The Hungarian capital is the right place because the various infrastructure developments that would be carried out by then would ensure visitors could root for their countries in a real 21st-century environment, Orbán said.
He said it was especially significant that the Olympics and Saint Stephen’s Day coincide, because whenever Hungarians were searching for an identity in a time of hardship their only real source of joy was their country’s sports, and specifically Olympic accomplishments. During these hard times it had only been in sports competitions that Hungarians were able to demonstrate their perseverance.
Hungary’s Olympic bid faces competition from Rome, Paris and Los Angeles. Orbán said that in Budapest 27 venues would be split into two zones no farther than six kilometres from downtown. He said 90 percent of Hungary’s residents would be able to reach every venue within 90 minutes. Plans were to have the entire capital function as one big Olympic park, turning the entire event into one large sports festival.
Staging the Games in Budapest would also bring something new to the Olympic Movement, as Hungary would be the first real central European host country, Orbán said. If medium-sized cities are given a chance to host the Games with a medium-sized budget, then cities of similar size will also have a shot at staging the event in the future, he added.
Hungary would host the Games at just the right time because by 2024 it would be just over three decades since the country’s democratic transition.
Thomas Bach, president of the International Olympic Committee (IOC), said that although Hungary is small, its accomplishments in sports and in staging sporting events are huge. Bach congratulated Hungarian swimmer Daniel Gyurta on his election to the IOC Athletes Commission and Hungary on presenting its 2024 bid. Hungary understands the essence of the IOC’s Agenda 2020 programme aimed at making it cheaper to host the Games, Bach added.

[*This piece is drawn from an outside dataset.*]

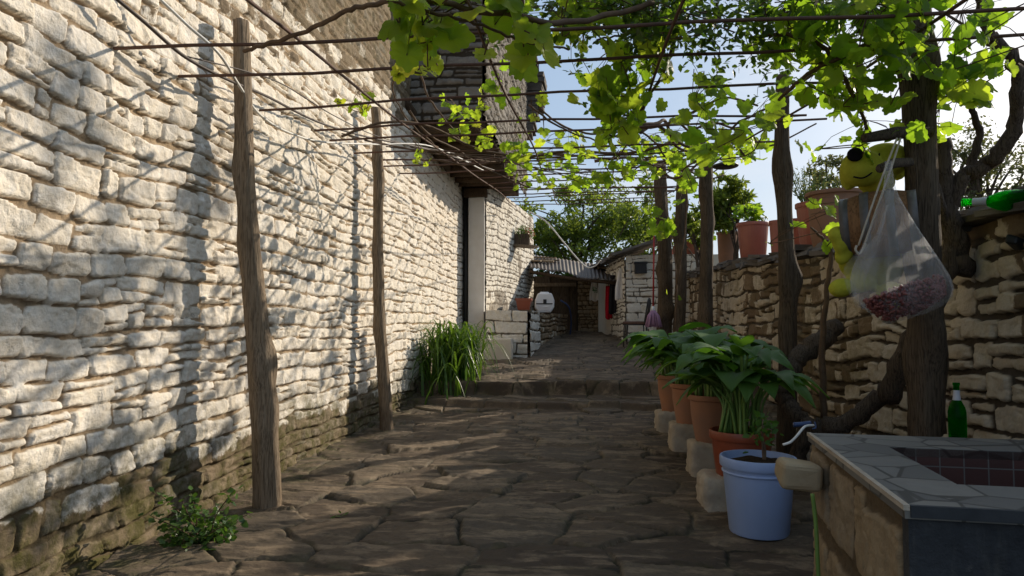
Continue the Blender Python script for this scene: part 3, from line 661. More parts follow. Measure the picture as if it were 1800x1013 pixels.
# ------------------------------------------------------------------ stone trough table, front right
TZ = .75
T0 = P(1590, 889, z=TZ); T1 = P(1420, 761, z=TZ)
TA = math.atan2(-(T1 - T0).x, (T1 - T0).y)    # rotation about z of its local +y axis
trough = empty('stone_trough', (T0.x, T0.y, 0), 'stone wash trough with crazy paving rim, dark render front and red tiles inside', 'trough')
def trough_build():
    D = (T1 - T0).length; Wd = 1.5; RM = Matrix.Rotation(TA, 3, 'Z')
    L = lambda x, y, z: Vector((T0.x, T0.y, 0)) + RM @ Vector((x, y, z))
    def loc_obj(o):    # give textures a local frame
        return o
    def quadbox(x0, x1, y0, y1, z0, z1):
        return [L(x0, y0, z0), L(x1, y0, z0), L(x1, y1, z0), L(x0, y1, z0), L(x0, y0, z1), L(x1, y0, z1), L(x1, y1, z1), L(x0, y1, z1)], [(0, 3, 2, 1), (4, 5, 6, 7), (0, 1, 5, 4), (1, 2, 6, 5), (2, 3, 7, 6), (3, 0, 4, 7)]
    ri = P(1570, 786, z=TZ); rn_ = P(1672, 851, z=TZ); RI = RM.inverted()
    li = RI @ Vector((ri.x - T0.x, ri.y - T0.y, 0)); ln = RI @ Vector((rn_.x - T0.x, rn_.y - T0.y, 0))
    x0 = (li.x + ln.x) / 2; y0, y1 = ln.y, li.y
    # rim as four strips of paving
    b = MB(); t = .035
    for bx in ((0, x0, 0, D), (x0, Wd, 0, y0), (x0, Wd, y1, D)):
        v, f = quadbox(bx[0], bx[1], bx[2], bx[3], TZ - t, TZ); b.add(v, f)
    o = b.build('rim', M['paving_top'], trough, False)
    b = MB(); v, f = quadbox(-.004, .012, -.004, D, TZ - .012, TZ + .003); b.add(v, f); b.build('edging', M['block'], trough, False)
    b = MB(); v, f = quadbox(.014, Wd, -.006, .008, TZ - .03, TZ + .002); b.add(v, f); b.build('front_edging', M['concrete'], trough, False)
    # body
    P0 = L(.03, D, 0); P1 = L(.03, .03, 0)
    wall_face('side_wall', (P0.x, P0.y), (P1.x, P1.y), -.05, TZ - t, M['wall_trough'], trough, 71, ds=.008, dz=.008, paint=lambda s, z, rn: sstep(.38, .5, z + .12 * (fbm(s * 3, z * 3, 3, 2) - .5)) * 0 + .15, h=(.26, .36), wd=(.25, .45), depth=.02, split=0, gap=.012, warp=.03, rnd_depth=.012)
    b = MB(); v, f = quadbox(.012, Wd, .012, .06, -.05, TZ - t); b.add(v, f); b.build('front_wall', M['stained_render'], trough, False)
    b = MB()
    for bx in ((.06, x0 - .012, .06, D - .01), (x0, Wd, .062, y0 - .012), (x0, Wd, y1 + .012, D - .01)):
        v, f = quadbox(bx[0], bx[1], bx[2], bx[3], -.05, TZ - t - .002); b.add(v, f)
    b.build('body', M['concrete'], trough, False)
    b = MB(); zb = TZ - .30
    b.add([L(x0, y1, zb), L(Wd, y1, zb), L(Wd, y1, TZ - .003), L(x0, y1, TZ - .003)], [(0, 1, 2, 3)])
    o = b.build('basin_tiles', M['tiles'], trough, False)
    # bring tile texture into the trough's own axes
    o.matrix_parent_inverse = Matrix.Identity(4)
    o.rotation_euler = (0, 0, TA)
    for vv in o.data.vertices:
        wv = Vector(vv.co) - Vector((T0.x, T0.y, 0)); vv.co = RI @ wv
    b = MB(); b.add([L(x0, y0, zb), L(Wd, y0, zb), L(Wd, y1, zb), L(x0, y1, zb)], [(0, 1, 2, 3)]); b.add([L(x0, y0, zb), L(x0, y1, zb), L(x0, y1, TZ - .003), L(x0, y0, TZ - .003)], [(0, 1, 2, 3)]); b.add([L(x0, y0, zb), L(Wd, y0, zb), L(Wd, y0, TZ - .003), L(x0, y0, TZ - .003)], [(3, 2, 1, 0)])
    b.build('basin', M['concrete'], trough, False)
    # spout stone jutting from the far end of the side
    b = MB(); c = P(1402, 832, d=2.85); b.box(c, (.16, .20, .10), rot=Euler((0, .12, TA)).to_matrix(), jit=.016); bevel(b.build('spout_stone', M['spout'], trough, False), .025, 3)
M['wall_trough'] = stone_mat('sandstone_blocks', [(.1, (.24, .17, .10)), (.5, (.36, .27, .165)), (.9, (.32, .25, .17))], (.4, .33, .25), (.16, .115, .07), bump=.4)
trough_build()
hose = MB(); hose.tube(smooth_path([P(1428, 868, d=2.62), P(1434, 920, d=2.6), P(1437, 980, d=2.58), P(1440, 1040, d=2.56)]), .008, 8)
tag(hose.build('garden_hose', M['stem_green']), 'thin green hose hanging down the side of the stone trough', 'hose')

# ------------------------------------------------------------------ pergola
perg = empty('pergola', (-.2, 8, 0), 'grape pergola of rough wooden posts and rusty iron rods over the path', 'pergola')
def tz(y): return 2.32 + .1 * y
def post(bx, by, top_px, r0, r1, mat, knots=5, bend=.03, zb=None, n=22):
    zb_ = ground_z(bx, by) - .15 if zb is None else zb
    tp = top_px; b = MB(); base = Vector((bx, by, zb_)); pts = []; rs = []
    ph = random.uniform(0, 6)
    ks = [(random.uniform(.15, .95), random.uniform(0, 6.28), random.uniform(.2, .6)) for _ in range(knots)]
    N = 60; vs = []; fs = []
    for i in range(N):
        t = i / (N - 1); p = base.lerp(tp, t) + Vector((bend * math.sin(t * 5 + ph), bend * .7 * math.sin(t * 4 + ph * 2), 0)) * (1 - t) * t * 3
        r = r0 + (r1 - r0) * t ** .8
        for k in range(n):
            a = 2 * math.pi * k / n
            q = r * (1 + .07 * math.sin(2 * a + ph + t * 3) + .06 * math.sin(5 * a + ph * 2 + t * 6) + .05 * math.sin(9 * a + t * 5) + .10 * (vn(np.array([t * 11.0]), np.array([ph + math.cos(a)]), 3)[0] - .5) + .03 * random.uniform(-1, 1))
            for kt, ka, kh in ks:
                da = (a - ka + math.pi) % (2 * math.pi) - math.pi
                q += r * kh * math.exp(-(((t - kt) * 26) ** 2) - (da * 1.6) ** 2)
            vs.append(p + Vector((math.cos(a) * q, math.sin(a) * q, 0)))
    for i in range(N - 1):
        for k in range(n):
            a = i * n + k; c = i * n + (k + 1) % n; fs.append((a, c, c + n, a + n))
    fs.append(tuple((N - 1) * n + k for k in range(n)))
    b.add(vs, fs); return b.build('post', mat, perg)
def base_at(px, py, d): p = P(px, py, d=d); return p.x, p.y
random.seed(21)
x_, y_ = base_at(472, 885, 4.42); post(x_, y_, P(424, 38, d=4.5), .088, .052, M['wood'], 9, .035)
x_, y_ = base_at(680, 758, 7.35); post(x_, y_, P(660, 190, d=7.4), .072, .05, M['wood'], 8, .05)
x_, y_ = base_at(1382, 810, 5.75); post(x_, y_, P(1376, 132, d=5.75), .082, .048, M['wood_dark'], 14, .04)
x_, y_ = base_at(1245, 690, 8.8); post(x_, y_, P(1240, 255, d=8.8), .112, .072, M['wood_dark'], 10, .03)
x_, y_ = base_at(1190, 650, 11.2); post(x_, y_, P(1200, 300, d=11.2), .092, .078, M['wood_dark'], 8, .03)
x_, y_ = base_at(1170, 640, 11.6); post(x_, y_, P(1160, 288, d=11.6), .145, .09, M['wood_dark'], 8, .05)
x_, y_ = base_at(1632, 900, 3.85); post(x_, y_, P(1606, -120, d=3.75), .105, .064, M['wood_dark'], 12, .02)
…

Orbán noted that the Rio Olympics had once again seen Hungary beat bigger and more prosperous countries. After witnessing Hungary’s victory in the women’s 500 metres kayak four – the country’s eighth gold medal at the 2016 Games – he said the Hungarian population makes up 0.2 percent of the world population. “And yet we beat the world eight times. That is eight times that we were the best out of seven billion people on Earth.”
He noted that more countries won medals this year than at the London Games four years ago while the number of events was the same. Hungary’s athletes therefore had to seriously raise their game just to ensure that the country keeps its position.

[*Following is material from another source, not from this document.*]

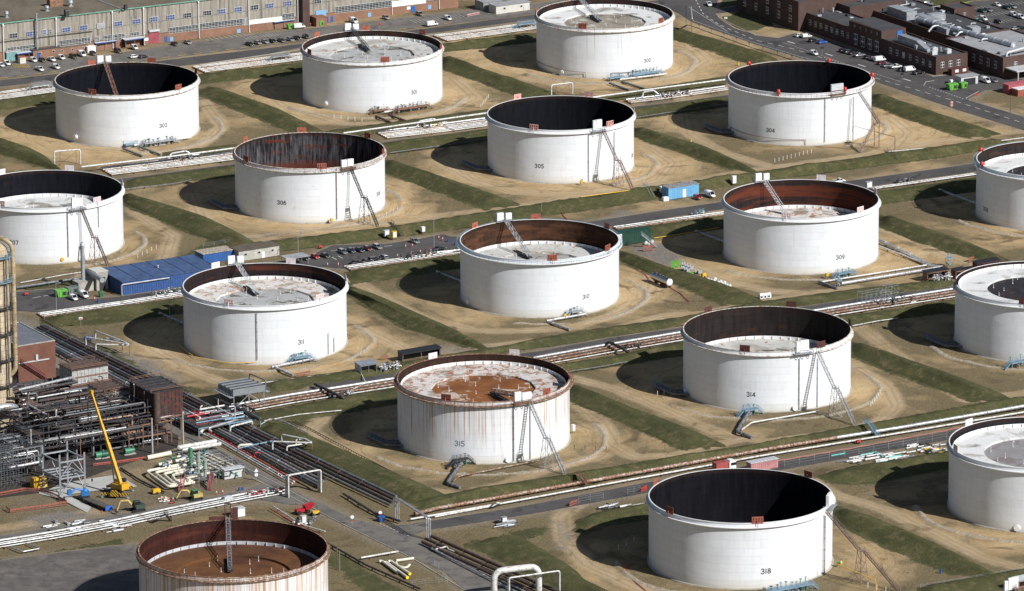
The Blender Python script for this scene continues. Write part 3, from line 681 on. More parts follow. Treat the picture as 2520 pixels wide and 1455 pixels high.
def platform(k,a,par,boxes,mat=WPAINT,rust=None,back=False):
    "gauger's platform on the rim: deck, handrail, white weather panels"
    c=TK[k]; n=Vector((math.cos(a),math.sin(a),0)); t=Vector((-math.sin(a),math.cos(a),0)); o=Vector((c[0],c[1],0))+n*(TR+.3)
    z=TH+(.25 if back else -.9)
    mb=MB(); mb.box(o+UP*z,(2.6,6.4,.12),a); 
    P=[o+n*1.25+t*3.1+UP*z,o+n*1.25-t*3.1+UP*z]; rail(mb,dense(P[0],P[1],1.3))
    rail(mb,[P[0],o-n*1.2+t*3.1+UP*z]); rail(mb,[P[1],o-n*1.2-t*3.1+UP*z])
    for q in (-2,0,2): mb.beam(o+n*1.1+t*q+UP*z,o-n*.2+t*q+UP*(z-2.2),.12)
    pf=obj('gauge_platform',mb,rust or STEEL,par)
    for (s,w,h,dz) in boxes:
        m2=MB(); m2.box(o+t*s+n*-.3+UP*(z+dz+h/2+.2),(.9,w,h),a); m2.box(o+t*s+n*.17+UP*(z+dz+h/2+.2),(.06,w+.12,.14),a)
        for e in (-w/2+.1,w/2-.1):
            for f in (-.7,.1): m2.beam(o+t*(s+e)+n*f+UP*z,o+t*(s+e)+n*f+UP*(z+dz+.3),.1)
        obj('weather_panel',m2,mat,pf)
    return pf
SPEC={ # number: roof level below rim, lining, paint, shield material, shield pixels, deck
300:dict(rd=3.0,streak=.36,blot=.10,lin=((.022,.02,.022),(.07,.03,.02),.5),sm=ORANGE,sh=[(1445,62),(1604,52),(1336,30),(1412,4)],rail=None,look='white tank 300 with rust runs below its rim, furthest back'),
301:dict(rd=3.1,streak=.22,blot=.32,lin=((.026,.022,.022),(.09,.04,.025),.5),sm=ORANGE,sh=[(763,88),(899,73),(1055,82),(784,130),(943,147),(1077,120)],rail=None,look='white tank 301 with dirty pale floating roof near the rim'),
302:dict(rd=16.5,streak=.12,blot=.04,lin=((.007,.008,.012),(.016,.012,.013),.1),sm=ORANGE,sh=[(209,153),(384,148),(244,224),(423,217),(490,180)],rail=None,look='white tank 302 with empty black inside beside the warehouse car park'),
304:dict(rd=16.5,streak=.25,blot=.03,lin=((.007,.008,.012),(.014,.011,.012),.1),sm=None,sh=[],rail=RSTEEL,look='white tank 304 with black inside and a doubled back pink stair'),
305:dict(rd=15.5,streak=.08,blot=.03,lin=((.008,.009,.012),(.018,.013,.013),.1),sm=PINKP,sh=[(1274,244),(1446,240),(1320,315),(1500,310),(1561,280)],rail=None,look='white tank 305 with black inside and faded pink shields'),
306:dict(rd=15.5,streak=.2,blot=.42,lin=((.02,.018,.02),(.10,.03,.02),.35,0,(.15,.15,.16)),sm=ORANGE,sh=[(597,348),(742,325),(905,340),(615,395),(788,409),(935,378)],rail=RSTEEL,look='white tank 306 with grey streaked lining turning rusty at the bottom'),
307:dict(rd=9.3,streak=.05,blot=.02,lin=((.008,.009,.013),(.022,.012,.011),.25),sm=LILAC,sh=[(181,412),(-25,420),(29,497),(222,494),(298,455)],rail=None,look='white tank 307 cut off by the left edge of the photo'),
308:dict(rd=5.0,streak=.12,blot=.10,lin=((.03,.025,.024),(.08,.04,.03),.4),sm=None,sh=[],rail=BSTEEL,look='white tank 308 with blue rim rail at the right edge'),
309:dict(rd=10.0,streak=.16,blot=.05,lin=((.022,.018,.018),(.13,.035,.018),.62,.75),sm=LILAC,sh=[(2015,449),(2155,476),(1932,541),(2116,522)],rail=None,look='white tank 309 with red and black banded rusty lining'),
310:dict(rd=8.4,streak=.04,blot=.02,lin=((.05,.026,.017),(.11,.05,.027),.55,.2),sm=ORANGE,sh=[(1163,560),(1319,542),(1499,562),(1357,637),(1488,615)],rail=BSTEEL,look='white tank 310 with brown lining and blue rim rail'),
311:dict(rd=5.2,streak=.03,blot=.02,lin=((.022,.017,.017),(.10,.03,.018),.42,.7),sm=LILAC,sh=[(527,658),(717,648),(577,742),(777,735),(851,690)],rail=None,look='white tank 311 with rust specked roof behind the blue shed'),
313:dict(rd=1.7,streak=.15,blot=.06,lin=((.03,.022,.02),(.08,.04,.03),.4),sm=MAROON,sh=[(2366,700),(2514,757)],rail=None,look='white tank 313 at the right edge with a round black roof centre'),
314:dict(rd=10.7,streak=.20,blot=.10,lin=((.022,.018,.017),(.055,.026,.018),.35,.3),sm=MAROON,sh=[(1748,770),(1943,760),(1829,868),(2031,858),(2091,800)],rail=None,look='white tank 314 with maroon shields and rust below its stair head'),
315:dict(rd=3.0,streak=.6,blot=.22,lin=((.05,.026,.02),(.10,.05,.03),.4),sm=ORANGE,sh=[(1058,880),(1265,875),(1109,978),(1325,965),(1397,930)],rail=RSTEEL,look='rust streaked tank 315 with an orange rusty floating roof',old=.3),
317:dict(rd=2.8,streak=.05,blot=.08,lin=((.02,.02,.024),(.05,.03,.03),.3),sm=LILAC,sh=[(2380,1045),(2352,1110)],rail=None,look='white tank 317 at the lower right edge with grey round roof centre'),
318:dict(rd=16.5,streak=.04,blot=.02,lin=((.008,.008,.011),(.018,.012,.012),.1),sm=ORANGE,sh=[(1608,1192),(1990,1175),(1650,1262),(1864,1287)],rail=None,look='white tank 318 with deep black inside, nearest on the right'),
320:dict(rd=7.2,streak=.78,blot=.52,lin=((.045,.016,.013),(.09,.03,.02),.45,.6),sm=MAROON,sh=[],rail=RSTEEL,look='badly rusted white tank with brown roof at the bottom edge',old=.3),
}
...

If Hungary were not among the world’s 10 most successful countries in the Olympics, with its size and economic strength it would not have a serious argument to be chosen as the host country for 2024, the prime minister said. Hungary is the only country out of the ten most successful ones never to have hosted the Games, he noted.
Speaking about the Olympians of the future, Orbán said that with the world “heading in an unfortunate direction”, parents and grandparents need new ways to help the young generation discover a purpose in life. “There can be no greater help than sports,” he said.

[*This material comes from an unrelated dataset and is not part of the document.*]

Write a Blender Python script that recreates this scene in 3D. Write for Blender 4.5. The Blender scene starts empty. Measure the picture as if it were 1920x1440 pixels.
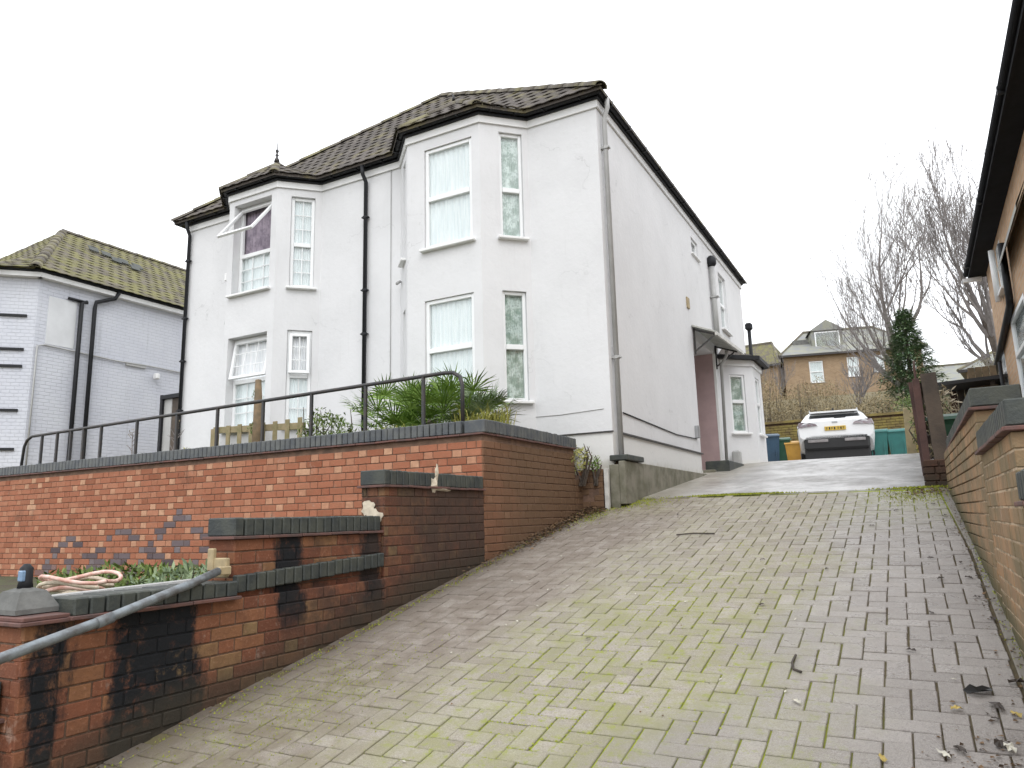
import bpy, bmesh, math, random
from mathutils import Vector as V, Matrix
from mathutils import noise as mnoise
PI=math.pi; R=math.radians
random.seed(7)
S=bpy.context.scene; C=S.collection
# ------------------------------------------------ camera
cam=bpy.data.cameras.new('camera'); co=bpy.data.objects.new('camera',cam); C.objects.link(co); S.camera=co
pitch,roll,yaw=R(10.4775),R(-1.504),R(28.3)
fw=V((-math.sin(yaw)*math.cos(pitch),math.cos(yaw)*math.cos(pitch),math.sin(pitch)))
r0=V((math.cos(yaw),math.sin(yaw),0)); u0=r0.cross(fw)
rt=r0*math.cos(roll)+u0*math.sin(roll); up=-r0*math.sin(roll)+u0*math.cos(roll)
EYE=V((0,0,1.55))
m=Matrix((( rt.x,up.x,-fw.x),(rt.y,up.y,-fw.y),(rt.z,up.z,-fw.z))).to_4x4(); m.translation=EYE
co.matrix_world=m; cam.sensor_width=36; cam.lens=1367.66/1920*36; cam.clip_start=.05; cam.clip_end=3000
# ------------------------------------------------ world, sun, exposure
W=bpy.data.worlds.new('World'); S.world=W; W.use_nodes=True
wn=W.node_tree.nodes; wl=W.node_tree.links; wn.clear()
sky=wn.new('ShaderNodeTexSky'); sky.sky_type='NISHITA'; sky.sun_disc=False
sky.sun_elevation=R(48); sky.sun_rotation=R(146); sky.air_density=1.0; sky.dust_density=3.0
hs=wn.new('ShaderNodeHueSaturation'); hs.inputs['Saturation'].default_value=.12
mx=wn.new('ShaderNodeMix'); mx.data_type='RGBA'; mx.inputs['Factor'].default_value=.86
mx.inputs['B'].default_value=(12.4,12.7,13.2,1)
bg=wn.new('ShaderNodeBackground'); bg.inputs['Strength'].default_value=.13
wo=wn.new('ShaderNodeOutputWorld')
wl.new(sky.outputs[0],hs.inputs['Color']); wl.new(hs.outputs[0],mx.inputs['A']); wl.new(mx.outputs['Result'],bg.inputs[0]); wl.new(bg.outputs[0],wo.inputs[0])
sl=bpy.data.lights.new('sun','SUN'); sl.energy=.6; sl.angle=R(30); sl.color=(1,.985,.965)
so=bpy.data.objects.new('sun',sl); C.objects.link(so); so.rotation_euler=(R(42),0,R(34)); so.location=(0,-5,20)
S.view_settings.view_transform='Standard'; S.view_settings.look='None'; S.view_settings.exposure=0.36; S.view_settings.gamma=1
S.view_settings.use_curve_mapping=False
S.render.engine='CYCLES'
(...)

Hungary finished the Rio Olympics ranked 12th in the gold medal count and 18th on the overall table.
Corruption game plan under way
The State Audit Office is preparing anti-corruption guidelines in preparation for Budapest’s bid to host the 2024 Olympics. The office said the guidelines will list the controls to be applied in various phases of large investment projects, with special emphasis on preventing or reducing corruption risks in the case of Olympics developments. Decision-makers would be given help on identifying the risks and implementing an integrity control system that could prevent or reduce them. The Audit Office has been asked to prepare the guidelines under a parliamentary decision to support Budapest’s bid to host the 33rd Summer Olympics and 17th Paralympics in 2024. In May, the office submitted its initial study on integrity risks during large investment projects and the controls to handle them.